Work required: Copy all of the material exactly. Pictures are not to appear in the copy.

--------------------

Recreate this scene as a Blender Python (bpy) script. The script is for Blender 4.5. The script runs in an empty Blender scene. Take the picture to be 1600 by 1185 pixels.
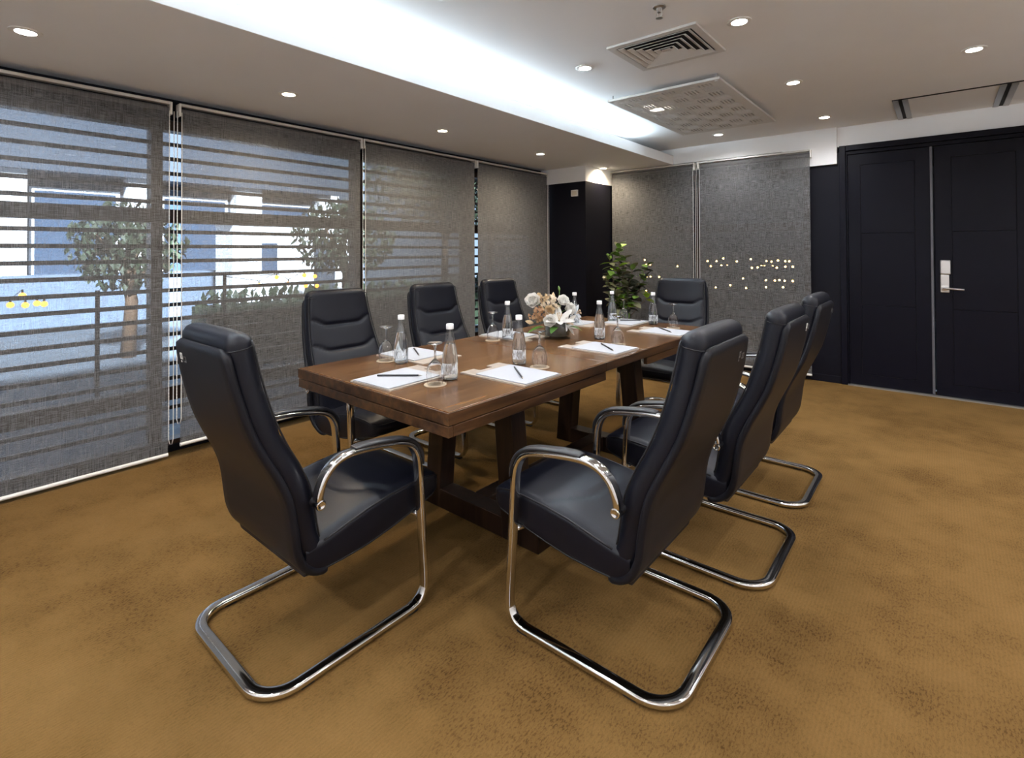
import bpy, bmesh, math, random
from mathutils import Vector, Matrix, Euler
random.seed(7)
R = math.radians
SC = bpy.context.scene
COL = SC.collection

# ------------------------------------------------------------------ camera
F_PX, CY_PX, YAW, PITCH, ROLL, CAM_H = 803.8, 383.24, 0.6955, 0.0114, -0.0045, 1.35
def cam_axes():
    f0 = Vector((-math.sin(YAW), math.cos(YAW), 0)); r0 = Vector((math.cos(YAW), math.sin(YAW), 0)); u0 = Vector((0, 0, 1))
    f = f0*math.cos(PITCH)+u0*math.sin(PITCH); u2 = u0*math.cos(PITCH)-f0*math.sin(PITCH)
    return r0*math.cos(ROLL)+u2*math.sin(ROLL), u2*math.cos(ROLL)-r0*math.sin(ROLL), f
cam_r, cam_u, cam_f = cam_axes()
cd = bpy.data.cameras.new('camera'); cam = bpy.data.objects.new('camera', cd); COL.objects.link(cam)
cd.sensor_width = 36; cd.lens = F_PX*36/1600; cd.shift_y = (CY_PX-592.5)/1600; cd.clip_start = 0.05
M = Matrix((cam_r, cam_u, -cam_f)).transposed().to_4x4(); M.translation = (0, 0, CAM_H)
cam.matrix_world = M
SC.camera = cam

# ------------------------------------------------------------------ world, sun, exposure
SC.view_settings.view_transform = 'Standard'; SC.view_settings.look = 'None'
SC.view_settings.exposure = 0.74; SC.view_settings.gamma = 1.0; SC.view_settings.use_curve_mapping = False
W = bpy.data.worlds.new('dusk_sky'); SC.world = W; W.use_nodes = True
bgn = W.node_tree.nodes['Background']; bgn.inputs[0].default_value = (0.55, 0.74, 1.0, 1); bgn.inputs[1].default_value = 0.75
def light(name, kind, loc, energy, color, parent=None, **kw):
    d = bpy.data.lights.new(name, kind); d.energy = energy; d.color = color
    for k, v in kw.items(): setattr(d, k, v)
    o = bpy.data.objects.new(name, d); COL.objects.link(o); o.location = loc
    if parent: o.parent = parent
    return o
sun = light('sun', 'SUN', (6, -3, 12), 27.0, (0.88, 0.94, 1.0), angle=R(3))
sun.rotation_euler = Vector((-0.80, 0.25, -0.55)).to_track_quat('-Z', 'Y').to_euler()
SPOT_W, COVE_W = 22.0, 104.0
WARM, COOL = (1.0, 0.82, 0.60), (0.97, 0.97, 1.0)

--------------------

Answer:
Recreate this scene as a Blender Python (bpy) script. The script is for Blender 4.5. The script runs in an empty Blender scene. Take the picture to be 1600 by 1185 pixels.
import bpy, bmesh, math, random
from mathutils import Vector, Matrix, Euler
random.seed(7)
R = math.radians
SC = bpy.context.scene
COL = SC.collection

# ------------------------------------------------------------------ camera
F_PX, CY_PX, YAW, PITCH, ROLL, CAM_H = 803.8, 383.24, 0.6955, 0.0114, -0.0045, 1.35
def cam_axes():
    f0 = Vector((-math.sin(YAW), math.cos(YAW), 0)); r0 = Vector((math.cos(YAW), math.sin(YAW), 0)); u0 = Vector((0, 0, 1))
    f = f0*math.cos(PITCH)+u0*math.sin(PITCH); u2 = u0*math.cos(PITCH)-f0*math.sin(PITCH)
    return r0*math.cos(ROLL)+u2*math.sin(ROLL), u2*math.cos(ROLL)-r0*math.sin(ROLL), f
cam_r, cam_u, cam_f = cam_axes()
cd = bpy.data.cameras.new('camera'); cam = bpy.data.objects.new('camera', cd); COL.objects.link(cam)
cd.sensor_width = 36; cd.lens = F_PX*36/1600; cd.shift_y = (CY_PX-592.5)/1600; cd.clip_start = 0.05
M = Matrix((cam_r, cam_u, -cam_f)).transposed().to_4x4(); M.translation = (0, 0, CAM_H)
cam.matrix_world = M
SC.camera = cam

# ------------------------------------------------------------------ world, sun, exposure
SC.view_settings.view_transform = 'Standard'; SC.view_settings.look = 'None'
SC.view_settings.exposure = 0.74; SC.view_settings.gamma = 1.0; SC.view_settings.use_curve_mapping = False
W = bpy.data.worlds.new('dusk_sky'); SC.world = W; W.use_nodes = True
bgn = W.node_tree.nodes['Background']; bgn.inputs[0].default_value = (0.55, 0.74, 1.0, 1); bgn.inputs[1].default_value = 0.75
def light(name, kind, loc, energy, color, parent=None, **kw):
    d = bpy.data.lights.new(name, kind); d.energy = energy; d.color = color
    for k, v in kw.items(): setattr(d, k, v)
    o = bpy.data.objects.new(name, d); COL.objects.link(o); o.location = loc
    if parent: o.parent = parent
    return o
sun = light('sun', 'SUN', (6, -3, 12), 27.0, (0.88, 0.94, 1.0), angle=R(3))
sun.rotation_euler = Vector((-0.80, 0.25, -0.55)).to_track_quat('-Z', 'Y').to_euler()
SPOT_W, COVE_W = 22.0, 104.0
WARM, COOL = (1.0, 0.82, 0.60), (0.97, 0.97, 1.0)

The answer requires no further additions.